Thursday, April 28, 2011

Computer Security Idea

Reverse the buttons on your mouse and put it on the left side of your computer. This will baffle everyone including lefties who, forced by a cruel world to adapt, use their mouse as if they were right-handed.

What I would like to see is a spy movie in which the hero gets through all the high-tech security only to find out that the villain is left-handed, and instead of being worried about the speed with which the Very Important Information can be downloaded, the suspense could be about the hero trying to figure out how to use the mouse in time to even GET to the downloading part.

Or maybe beforehand there could be a montage of the hero training by playing Minesweeper with a left-handed mouse. I can tell you from experience that it's surprisingly suspenseful.

This movie would be uproarious to 10-13% of the population. Any Hollywood producers who would like to option this blog post, please comment.

Friday, April 22, 2011

Illustrative Moment of Workplace Priorities

Coworker passes cubicle carrying two paper plates of food in each hand. Calls out, "There's food in the HC Room!"

Three other coworkers instantly pass in the other direction, giggling.

Thirty seconds later I get an e-mail from another coworker, who is not even at her desk, alerting us all to the exciting news about free food.

Friday, April 01, 2011

An excuse to talk about Beowulf!

It's pretty impressive that Anglo-Saxon poetry gets as much attention as it does, considering that only about 30,000 lines of it exist. (That sounds quite respectable until you compare it with ancient Greek poetry: The Iliad and the Odyssey together are about 27,000 lines, and there's a lot more besides.) It also has against it the fact that some of that poetry is really bad religious poetry. Some of it is nice, good, vibrant religious poetry, and some of it is complete drivel, the equivalent of unoriginal poetry about springtime. And last but not least, it is in a form that somehow managed not to evolve at all for like five hundred years, which makes it look like a loser in the literary scheme of things.

Oh, and it's alliterative, which Chaucer thought was lame.

Therefore, when someone who is not an academic shows interest in these poems, I am always surprised. And at first delighted. And then annoyed. Because the people who show interest are always poets, and they always manage to say rude things about the academics who did all the heavy lifting that makes it possible for anyone to translate anything at all. For example, there is a new book coming out called The Word Exchange, in which various current poets translate various Old English poems. I think it looks pretty awesome and someday when I have spare money I will almost certainly buy it. But, I did not appreciate what the editor had to say about the book:

"What's so great about this - all Anglo-Saxon poetry has been translated by scholars and academic people. It has generally been very accurate but not always great poetry. They couldn't get that kind of energy into it."
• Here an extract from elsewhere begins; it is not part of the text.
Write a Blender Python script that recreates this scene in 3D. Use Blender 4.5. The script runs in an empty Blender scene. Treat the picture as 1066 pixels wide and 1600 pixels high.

PARDON ME, SIR. This aggravates me in so many ways I need bullet points to address it.
  • It is not a new thing for poets to translate from the Anglo-Saxon. Ezra Pound did it in 1912. Seamus Heaney did it in 1999. A bunch of other people have done it in between. This has been going on fairly steadily for a hundred years.
  • It is the express duty of scholars to be accurate. Scholars of Old English are necessarily also historians, and they all have their own interpretations of history, which affect their translations of the poem. They translate the poem to communicate a new interpretation. There is plenty of energy in it, but it's a kind that poets aren't built to recognize or particularly care about.
  • It is the express duty of poets to be loosey-goosey, touchy-feely, and artsy-fartsy. If you want extreme violence (referring here to Beowulf) beautifully rendered, you go and read a translation by a poet. If you want extreme violence as expressed by the people who knew about it -- regardless of how they expressed it -- go for the scholar.
  • The difference between the translations of poets and scholars is only in their approach. Poets are trying to create a version of the poem that will evoke the same feelings in their modern audience that the original version evoked in the Anglo-Saxon audience. They're interested in the experience of the poem, whereas scholars are interested in the Anglo-Saxons. They want to get as close to the original version as possible, because that's what moved the Anglo-Saxons. It isn't about how you are feeling, it's about how they were feeling, and what in the text made them feel it. If you can get there, you're closer to knowing who they were.
I think it's necessary to have both scholars and poets working with these poems, and happily for us, we all have the capability to reconcile both of their approaches in our heads. And since we don't need to choose sides, I see no reason for derision and insults. That goes for everyone, not excepting the scholars who refer to Seamus Heaney's Beowulf translation as Heaneywulf, with the snide implication that it is more about Seamus Heaney and Ireland than it is about Beowulf. Which may be true, but it's still an exceptionally good version of the poem.

Anyway, because so few people care at all about poetry, much less Anglo-Saxon translations, I really just wanted to point out that academics are probably a reasonably large part of the market for this book and it's probably unwise to give interviews in which you basically refer to them as cultural boors. The end.